Jonas Kaufmann impresses with his finely judged phrasing, psychological acuity and seductive swagger
Financial Times, 18.9.2020
Richard Fairman
 
Jonas Kaufmann: Selige Stunde — the most intimate world of song
 
A new album from the operatic tenor focuses this year on mostly favourite German Lieder

Just as the song of the cuckoo announces the arrival of spring, so a recital disc from Jonas Kaufmann tells us Christmas is on the way. The shop tills would not ring as loudly if there wasn’t a new recording from opera's most saleable tenor.

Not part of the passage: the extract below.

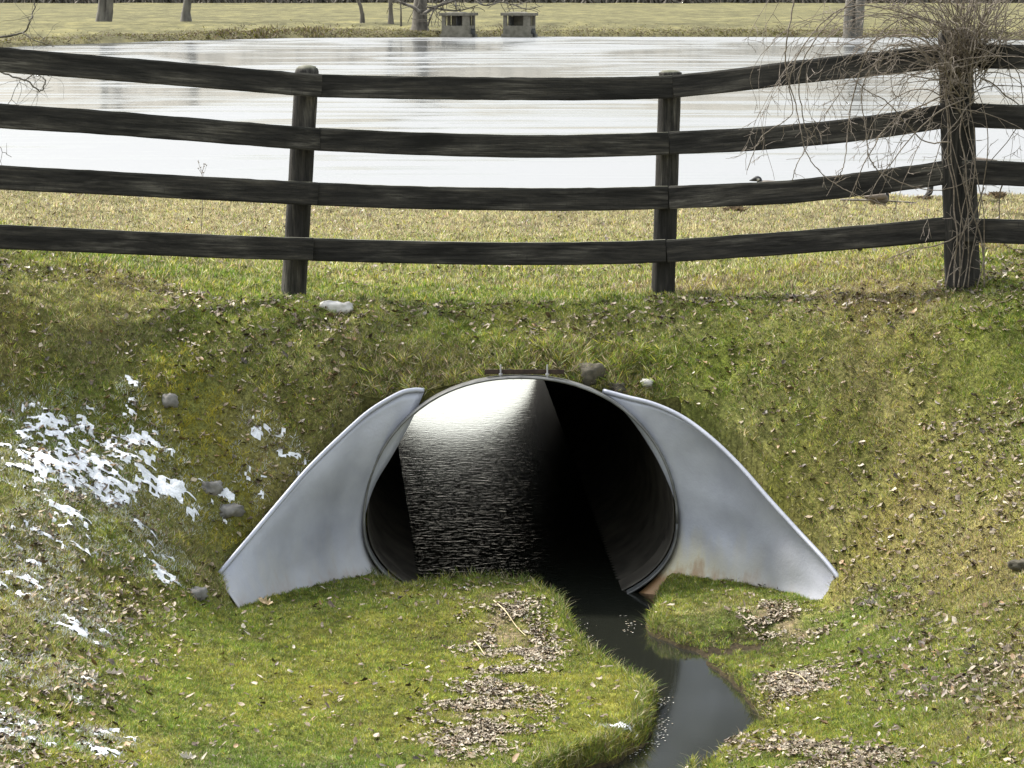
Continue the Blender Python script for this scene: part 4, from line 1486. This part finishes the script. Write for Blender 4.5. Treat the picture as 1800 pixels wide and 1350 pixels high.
stone(594, 549, .19, .085, M_pale, 'flat whitish stone in the grass below the left fence post', 3, .25)
stone(297, 712, .13, .10, M_stone, 'smooth grey stone above the snow on the left bank', 5)
stone(372, 866, .13, .09, M_stone, 'grey stone at the right end of the snow patch', 7)
stone(398, 900, .17, .08, M_stone, 'low grey stone half buried left of the left wing', 9)
stone(345, 1050, .16, .08, M_stone, 'dull grey slab poking from the turf at the left wing toe', 11)
stone(1038, 674, .16, .13, M_mossy, 'dark round mossy stone just right of the pipe crown', 13, .1)
stone(1082, 690, .12, .08, M_mossy, 'small earthy stone above the tip of the right wing', 15, .2)
stone(1138, 680, .10, .05, M_pale, 'small pale stone right of the mossy stone', 17, .2)
stone(1795, 1000, .13, .06, M_mossy, 'grey stone half buried at the right edge of the picture', 19, .3)


# ------------------------------------------------------------------ sticks and weed
def stick(name, pl, r0, label, cat, mat=M_bark, Ys=None):
    pts = []
    for i, (px, py) in enumerate(pl):
        p = ground_pt(px, py); p.z += .02 + (.015 if i % 2 else 0); pts.append(p)
    o = MB(); c = catmull(pts, 5)
    o.tube(c, [r0 * (1 - .5 * i / len(c)) for i in range(len(c))], 6)
    o = o.build(name, mat); tag(o, label, cat); return o


stick('fallen_stick', [(1478, 355), (1540, 358), (1610, 360)], .014, 'dark stick lying in the paddock left of the big post', 'stick')
M_straw = m_simple('straw_stalk', (.40, .32, .18), (.55, .46, .28), 30, .7, 0)
stick('straw_stalk', [(868, 1062), (888, 1085), (908, 1108), (925, 1130)], .004, 'pale dry stalk lying down the upper leaf drift', 'stalk', M_straw)
stick('straw_stalk', [(834, 1134), (842, 1148), (852, 1158)], .004, 'short yellow stalk at the left edge of the upper leaf drift', 'stalk', M_straw)
stick('straw_stalk', [(1385, 1190), (1405, 1200), (1425, 1212)], .003, 'pale stalk across the leaf heap on the right lawn', 'stalk', M_straw)
rw = random.Random(3)
wd = MB(); g = Vector((at(352, 340, 26).x, 26.0, 0)); g.z = float(height(np.array([g.x]), np.array([26.0]))[0])
tp = at(355, 300, 26)
wd.tube([g, (g + tp) / 2 + Vector((.01, 0, 0)), tp], .003, 5)
for k in range(9):
    e = tp + Vector((rw.uniform(-.06, .06), rw.uniform(-.03, .03), rw.uniform(-.02, .08)))
    wd.tube([tp + Vector((0, 0, rw.uniform(-.08, 0))), e], .0016, 4); wd.tube([e, e + Vector((0, 0, .008))], .006, 5)
tag(wd.build('dry_weed', M_twig), 'spindly dry seed head showing above the third rail at left', 'weed')


# ------------------------------------------------------------------ geese
M_goose, nt, bs = mat_new('goose_feathers')
att = N(nt, 'ShaderNodeAttribute', attribute_name='tint')
n1 = noise(nt, coords(nt), 40, 3)
r1 = ramp(nt, n1, [(.3, (.75,) * 3), (.7, (1.15,) * 3)])
nt.links.new(mixc(nt, 1.0, att.outputs['Color'], r1.outputs[0], 'MULTIPLY'), bs.inputs['Base Color'])
bs.inputs['Roughness'].default_value = .7
M_black = m_simple('goose_black', (.008, .008, .008), (.02, .02, .02), 20, .5, 0)


def goose(loc, heading, neck, label, legs, bodyz, kind='goose'):
    """neck: list of (forward, up, radius) from the breast to the bill"""
    root = empty(kind, loc); tag(root, label, kind, 'geese behind the fence' if kind == 'goose' else None)
    secs = [(-.36, bodyz + .05, .012, .02), (-.28, bodyz + .03, .05, .035), (-.18, bodyz + .02, .095, .08), (-.05, bodyz, .125, .115), (.08, bodyz + .005, .125, .12), (.17, bodyz + .03, .095, .095)]
    V = []; C_ = []; K_ = 14
    body = [(a, b, rw_, rh, 'b') for a, b, rw_, rh in secs] + [(a, b, r, r, 'n') for a, b, r in neck]
    n = len(body)
    for i, (fx, uz, rw_, rh, kd) in enumerate(body):
        a0 = body[max(0, i - 1)]; a1 = body[min(n - 1, i + 1)]
        t = Vector((a1[0] - a0[0], 0, a1[1] - a0[1])).normalized(); up = Vector((-t.z, 0, t.x))
        for j in range(K_):
            an = 2 * math.pi * j / K_
            p = Vector((fx, 0, uz)) + Vector((0, 1, 0)) * rw_ * math.cos(an) + up * rh * math.sin(an)
            V.append(p)
            sn = math.sin(an)
            if kd == 'b':
                c = (.065, .048, .034) if sn > -.5 else (.16, .13, .10)
                if i == 0: c = (.05, .04, .035)
                if i == 5: c = (.12, .10, .08)
            else:
                k = i - 6; m = n - 6
                c = (.010, .010, .011)
                hd = m - k
                if hd == 5 and -.9 < sn < .3 and not legs: c = (.62, .60, .55)      # cheek
                if hd <= 2: c = (.02, .02, .02)
            C_.append(c)
    F_ = []
    for i in range(n - 1):
        for j in range(K_):
            F_.append((i * K_ + j, i * K_ + (j + 1) % K_, (i + 1) * K_ + (j + 1) % K_, (i + 1) * K_ + j))
    F_.append(tuple(range(K_))); F_.append(tuple((n - 1) * K_ + j for j in range(K_)))
    o = mesh_np('body', V, F_, M_goose, smooth=True, cols=np.array(C_)); o.parent = root
    m = o.modifiers.new('s', 'SUBSURF'); m.levels = 1; m.render_levels = 1
    # folded wings
    for s in (-1, 1):
        w = MB(); pts = [Vector((.14, s * .085, bodyz + .05)), Vector((.03, s * .118, bodyz + .055)), Vector((-.12, s * .105, bodyz + .05)), Vector((-.26, s * .05, bodyz + .055)), Vector((-.38, s * .015, bodyz + .06))]
        w.tube(pts, [.03, .055, .05, .032, .008], 10)
        me = w.build('wing', M_goose); ca = me.data.color_attributes.new('tint', 'FLOAT_COLOR', 'POINT')
        ca.data.foreach_set('color', np.tile(np.array([.10, .075, .052, 1], np.float32), len(me.data.vertices)))
        me.parent = root
    if legs:
        for s in (-1, 1):
            l = MB(); l.tube([Vector((-.02, s * .05, bodyz - .05)), Vector((-.035, s * .05, bodyz * .45)), Vector((-.02, s * .05, .012))], [.02, .008, .007], 6)
            for ta in (-.4, 0, .4):
                l.tube([Vector((-.02, s * .05, .012)), Vector((.06, s * .05 + ta * .07, .006))], [.007, .004], 5)
            l.build('leg', M_black).parent = root
    root.rotation_euler[2] = heading
    return root


# head just clearing the third rail, resting on the bank
hd = at(1337, 313, 32.2)
gz = float(height(np.array([hd.x]), np.array([32.2]))[0])
up = hd.z - gz
goose((hd.x + .14, 32.2, gz - .01), math.pi, [(.20, up * .42, .055), (.20, up * .55, .034), (.175, up * .72, .026), (.15, up * .88, .026), (.145, up * .97, .030), (.165, up * 1.02, .033),
      (.19, up * 1.01, .031), (.212, up * .985, .022), (.235, up * .955, .012), (.262, up * .935, .005)], 'alert dark-headed goose with its head above the third rail', False, .13)
hd = at(1636, 345, 32.6)
gz = float(height(np.array([hd.x]), np.array([32.6]))[0])
goose((hd.x + .33, 32.6, gz), math.pi, [(.22, .30, .05), (.27, .27, .034), (.315, .20, .027), (.328, .12, .026), (.33, .08, .028), (.34, .055, .032), (.355, .045, .031), (.372, .035, .022), (.39, .022, .012), (.405, .014, .005)],
      'grazing goose with its neck down beside the thick post', True, .34)
hd = at(1554, 345, 32.0)
gz = float(height(np.array([hd.x]), np.array([32.0]))[0])
goose((hd.x - .06, 31.9, gz - .02), 0.25, [(.20, .15, .05), (.20, .19, .036), (.18, .22, .028), (.17, .235, .028), (.18, .245, .031), (.20, .25, .033), (.222, .245, .03), (.245, .232, .02), (.262, .225, .012), (.285, .22, .005)],
      'small brown duck lying low on the pond bank left of the thick post', False, .11, 'duck').scale = (.46, .46, .62)

# mounds of dead plants on the near shore and scrub at the far waterline
def clod(px, py, s, label, n=160):
    g = ground_pt(px, py)
    P_ = []
    V = []; Cc = []
    for k in range(n):
        a = RNG.uniform(0, 6.3); r = min(abs(RNG.normal(0, s * .22)), s * .5); b = Vector((g.x + math.cos(a) * r, g.y + math.sin(a) * r, g.z - .01))
        hh = s * .35 * RNG.uniform(.3, 1) * math.exp(-(r / s) ** 2)
        d = Vector((RNG.normal(0, .05), RNG.normal(0, .05), hh)); w = Vector((.014, 0, 0))
        V += [b - w, b + w, b + d + w * .5, b + d - w * .4]; c = BROWN * RNG.uniform(.4, 1.3); Cc += [c] * 4
    F_ = np.arange(n)[:, None] * 4 + np.array([[0, 1, 2, 3]])
    tag(mesh_np('earth_clod', [tuple(v) for v in V], F_, M_grass, cols=np.array(Cc)), label, 'clod')


clod(1625, 349, .10, 'small dark tuft under the grazing goose')
clod(1752, 347, .22, 'dark ragged tuft on the shore right of the thick post')
clod(1290, 372, .20, 'brown clump of dead grass below the third rail left of centre right')

n = 30000
X = RNG.uniform(-45, 42, n); ysh = np.interp(X, FSX, FSY)
cl = fbm(X, X * 0, .22, 3, 7.)
Y = ysh + RNG.exponential(3.0, n) - .6
Z = height(X, Y); ok = Z > -.05
X, Y, Z, cl = X[ok], Y[ok], Z[ok], cl[ok]; n = len(X)
h = .03 + 1.3 * np.clip(cl - .56, 0, 1) * RNG.uniform(.2, 1.5, n) + .08 * RNG.random(n)
cc = np.stack([BROWN * .9, STRAW * .5, BROWN * .45, YG * .45])[RNG.choice(4, n, p=[.3, .2, .2, .3])] * RNG.uniform(.6, 1.3, (n, 1))
th = RNG.uniform(0, 3.14, n); w = .045
b0 = np.stack([X, Y, Z - .03], -1); s = np.stack([np.cos(th) * w, np.sin(th) * w, 0 * th], -1)
tp = b0 + np.stack([RNG.normal(0, .12, n), RNG.normal(0, .12, n), h], -1)
V = np.stack([b0 - s, b0 + s, tp + s * .4, tp - s * .3], 1).reshape(-1, 3)
tag(mesh_np('shore_scrub', V, np.arange(n)[:, None] * 4 + np.array([[0, 1, 2, 3]]), M_grass, cols=np.repeat(cc, 4, 0)), 'brown dead plants fringing the far waterline', kind='stuff')

# bits of foam and leaf caught along the left edge of the brook
V = []; Cc = []
rf_ = np.random.default_rng(91)
for (pa, pb), m in ((((1150, 1240), (1168, 1225)), 30), (((1160, 1262), (1150, 1300)), 70), (((1150, 1304), (1040, 1348)), 60), (((1090, 1085), (1100, 1110)), 30), (((1010, 1095), (1040, 1130)), 16)):
    for k in range(m):
        t = rf_.random(); px = pa[0] + (pb[0] - pa[0]) * t + abs(rf_.normal(0, 9)); py = pa[1] + (pb[1] - pa[1]) * t + rf_.normal(0, 5)
        g = onz(px, py, .004); a = rf_.uniform(0, 6.3); sz = rf_.uniform(.002, .0065)
        for q in range(4):
            V.append((g.x + math.cos(a + q * 1.57) * sz * (1.6 if q % 2 else .7), g.y + math.sin(a + q * 1.57) * sz, .004 + .001 * rf_.random()))
        c = [(.45, .44, .40), (.3, .26, .2), (.6, .6, .57)][rf_.integers(3)]; Cc += [c] * 4
n = len(V) // 4
tag(mesh_np('floating_flecks', V, np.arange(n)[:, None] * 4 + np.array([[0, 1, 2, 3]]), M_leaf, cols=np.array(Cc)), 'pale flecks floating along the brook edge', kind='stuff')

In a change of tack, Kaufmann's main offering this year is not opera, but a recital of mostly favourite German Lieder. This is not a new area for him by any means, but it might become a rarer event as he moves into the heaviest operatic roles.

Early on, Kaufmann said that he found singing Lieder difficult until he realised that they simply had to be sung naturally, without artifice. That approach underlines much of what he does here, voicing the beautiful poem of Strauss's “Allerseelen” with an unforced poetry and telling the little tale of Schubert's “Die Forelle” with an easy smile, nicely accompanied by Helmut Deutsch's rippling waters at the piano.

The downside is that the voice does not move as fluently as it did. Perhaps those Verdi and Wagner operas are already taking their toll, as there are rough edges where Kaufmann's tenor strives to engage with grace and beauty on a small scale.

The programme is planned, and performed, as a gradual withdrawal into the most intimate world of song. It ends with Schumann's silvery “Mondnacht”, Brahms's once overfamiliar “Wiegenlied”, Wolf's heartfelt “Verborgenheit”, and finally floats off into the ether with Mahler's “Ich bin der Welt abhanden gekommen”, a closing vision of eternal peace.